SHORT EXERCISE - Return each line of the data below verbatim; pictures are to be left out.

------------------------------------------------------------------------

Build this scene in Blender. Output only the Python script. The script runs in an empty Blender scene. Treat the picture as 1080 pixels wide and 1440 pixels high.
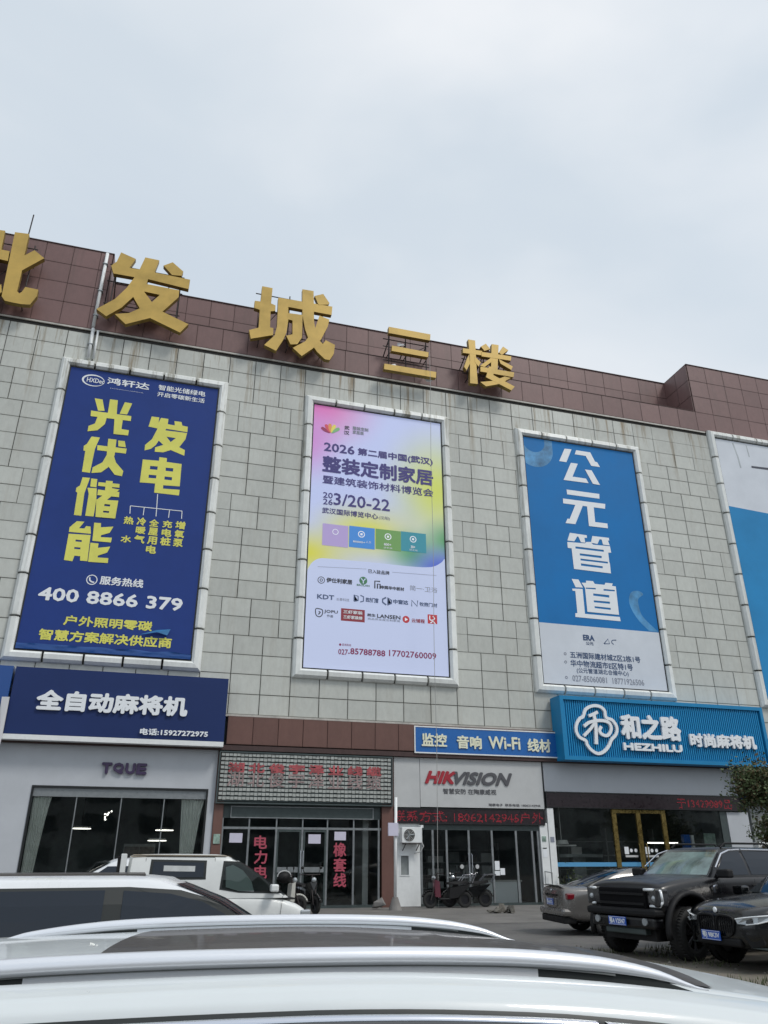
import bpy, bmesh, math, random
from mathutils import Vector, Matrix, noise
R = math.radians
random.seed(7)
sc = bpy.context.scene
col = sc.collection
# ------------------------------------------------------------------ camera, sky, sun, exposure
cam = bpy.data.cameras.new('camera'); cob = bpy.data.objects.new('camera', cam); col.objects.link(cob)
cob.location = (0, 0, 1.64); cob.rotation_euler = (R(90 + 24.2668), 0, R(-16.387))
cam.sensor_fit = 'VERTICAL'; cam.sensor_height = 24; cam.lens = 24 * 1083.47 / 1440
cam.clip_start = .05; cam.clip_end = 3000
sc.camera = cob
sc.view_settings.view_transform = 'Standard'; sc.view_settings.look = 'None'
sc.view_settings.gamma = 1; sc.view_settings.use_curve_mapping = False; sc.view_settings.exposure = .12
SUN_EL, SUN_AZ = R(52), R(140)       # azimuth clockwise from +Y
w = bpy.data.worlds.new('World'); sc.world = w; w.use_nodes = True
nt = w.node_tree; N = nt.nodes; LK = nt.links
bg = N['Background']; bg.inputs['Strength'].default_value = .1
sky = N.new('ShaderNodeTexSky'); sky.sky_type = 'NISHITA'; sky.sun_disc = False
sky.sun_elevation = SUN_EL; sky.sun_rotation = SUN_AZ; sky.air_density = 1.2; sky.dust_density = 3; sky.ozone_density = 1.5
tc = N.new('ShaderNodeTexCoord')
mp = N.new('ShaderNodeMapping'); mp.inputs['Scale'].default_value = (1, 1, 2.2); mp.inputs['Location'].default_value = (.35, .1, .3)
LK.new(tc.outputs['Generated'], mp.inputs['Vector'])
nz = N.new('ShaderNodeTexNoise'); nz.inputs['Scale'].default_value = 1.5; nz.inputs['Detail'].default_value = 5; nz.inputs['Roughness'].default_value = .45; nz.inputs['Distortion'].default_value = .35
LK.new(mp.outputs[0], nz.inputs['Vector'])
cr = N.new('ShaderNodeValToRGB')
cr.color_ramp.elements[0].position = .3; cr.color_ramp.elements[0].color = (.60, .68, .768, 1)
cr.color_ramp.elements[1].position = .74; cr.color_ramp.elements[1].color = (.88, .905, .93, 1)
e = cr.color_ramp.elements.new(.5); e.color = (.665, .735, .80, 1)
dt = N.new('ShaderNodeVectorMath'); dt.operation = 'DOT_PRODUCT'; dt.inputs[1].default_value = (.84, .42, .34); LK.new(tc.outputs['Generated'], dt.inputs[0])
ds = N.new('ShaderNodeMapRange'); ds.inputs['From Min'].default_value = .55; ds.inputs['From Max'].default_value = 1; ds.inputs['To Min'].default_value = 0; ds.inputs['To Max'].default_value = .20; LK.new(dt.outputs['Value'], ds.inputs['Value'])
ad = N.new('ShaderNodeMath'); ad.operation = 'ADD'; LK.new(nz.outputs['Fac'], ad.inputs[0]); LK.new(ds.outputs[0], ad.inputs[1]); LK.new(ad.outputs[0], cr.inputs[0])
sm = N.new('ShaderNodeVectorMath'); sm.operation = 'SCALE'; sm.inputs['Scale'].default_value = 10.2
LK.new(cr.outputs[0], sm.inputs[0])
mx = N.new('ShaderNodeMix'); mx.data_type = 'RGBA'; mx.inputs['Factor'].default_value = .86
LK.new(sky.outputs[0], mx.inputs['A']); LK.new(sm.outputs[0], mx.inputs['B']); LK.new(mx.outputs['Result'], bg.inputs['Color'])
sl = bpy.data.lights.new('sun', 'SUN'); sl.energy = 1.5; sl.angle = R(14); sl.color = (1, .965, .91)
so = bpy.data.objects.new('sun', sl); col.objects.link(so)
sd = Vector((math.sin(SUN_AZ) * math.cos(SUN_EL), math.cos(SUN_AZ) * math.cos(SUN_EL), math.sin(SUN_EL)))
so.rotation_euler = (-sd).to_track_quat('-Z', 'Y').to_euler(); so.location = (20, -20, 40)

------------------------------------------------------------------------

RESPONSE TO THE TASK -
Build this scene in Blender. Output only the Python script. The script runs in an empty Blender scene. Treat the picture as 1080 pixels wide and 1440 pixels high.
import bpy, bmesh, math, random
from mathutils import Vector, Matrix, noise
R = math.radians
random.seed(7)
sc = bpy.context.scene
col = sc.collection
# ------------------------------------------------------------------ camera, sky, sun, exposure
cam = bpy.data.cameras.new('camera'); cob = bpy.data.objects.new('camera', cam); col.objects.link(cob)
cob.location = (0, 0, 1.64); cob.rotation_euler = (R(90 + 24.2668), 0, R(-16.387))
cam.sensor_fit = 'VERTICAL'; cam.sensor_height = 24; cam.lens = 24 * 1083.47 / 1440
cam.clip_start = .05; cam.clip_end = 3000
sc.camera = cob
sc.view_settings.view_transform = 'Standard'; sc.view_settings.look = 'None'
sc.view_settings.gamma = 1; sc.view_settings.use_curve_mapping = False; sc.view_settings.exposure = .12
SUN_EL, SUN_AZ = R(52), R(140)       # azimuth clockwise from +Y
w = bpy.data.worlds.new('World'); sc.world = w; w.use_nodes = True
nt = w.node_tree; N = nt.nodes; LK = nt.links
bg = N['Background']; bg.inputs['Strength'].default_value = .1
sky = N.new('ShaderNodeTexSky'); sky.sky_type = 'NISHITA'; sky.sun_disc = False
sky.sun_elevation = SUN_EL; sky.sun_rotation = SUN_AZ; sky.air_density = 1.2; sky.dust_density = 3; sky.ozone_density = 1.5
tc = N.new('ShaderNodeTexCoord')
mp = N.new('ShaderNodeMapping'); mp.inputs['Scale'].default_value = (1, 1, 2.2); mp.inputs['Location'].default_value = (.35, .1, .3)
LK.new(tc.outputs['Generated'], mp.inputs['Vector'])
nz = N.new('ShaderNodeTexNoise'); nz.inputs['Scale'].default_value = 1.5; nz.inputs['Detail'].default_value = 5; nz.inputs['Roughness'].default_value = .45; nz.inputs['Distortion'].default_value = .35
LK.new(mp.outputs[0], nz.inputs['Vector'])
cr = N.new('ShaderNodeValToRGB')
cr.color_ramp.elements[0].position = .3; cr.color_ramp.elements[0].color = (.60, .68, .768, 1)
cr.color_ramp.elements[1].position = .74; cr.color_ramp.elements[1].color = (.88, .905, .93, 1)
e = cr.color_ramp.elements.new(.5); e.color = (.665, .735, .80, 1)
dt = N.new('ShaderNodeVectorMath'); dt.operation = 'DOT_PRODUCT'; dt.inputs[1].default_value = (.84, .42, .34); LK.new(tc.outputs['Generated'], dt.inputs[0])
ds = N.new('ShaderNodeMapRange'); ds.inputs['From Min'].default_value = .55; ds.inputs['From Max'].default_value = 1; ds.inputs['To Min'].default_value = 0; ds.inputs['To Max'].default_value = .20; LK.new(dt.outputs['Value'], ds.inputs['Value'])
ad = N.new('ShaderNodeMath'); ad.operation = 'ADD'; LK.new(nz.outputs['Fac'], ad.inputs[0]); LK.new(ds.outputs[0], ad.inputs[1]); LK.new(ad.outputs[0], cr.inputs[0])
sm = N.new('ShaderNodeVectorMath'); sm.operation = 'SCALE'; sm.inputs['Scale'].default_value = 10.2
LK.new(cr.outputs[0], sm.inputs[0])
mx = N.new('ShaderNodeMix'); mx.data_type = 'RGBA'; mx.inputs['Factor'].default_value = .86
LK.new(sky.outputs[0], mx.inputs['A']); LK.new(sm.outputs[0], mx.inputs['B']); LK.new(mx.outputs['Result'], bg.inputs['Color'])
sl = bpy.data.lights.new('sun', 'SUN'); sl.energy = 1.5; sl.angle = R(14); sl.color = (1, .965, .91)
so = bpy.data.objects.new('sun', sl); col.objects.link(so)
sd = Vector((math.sin(SUN_AZ) * math.cos(SUN_EL), math.cos(SUN_AZ) * math.cos(SUN_EL), math.sin(SUN_EL)))
so.rotation_euler = (-sd).to_track_quat('-Z', 'Y').to_euler(); so.location = (20, -20, 40)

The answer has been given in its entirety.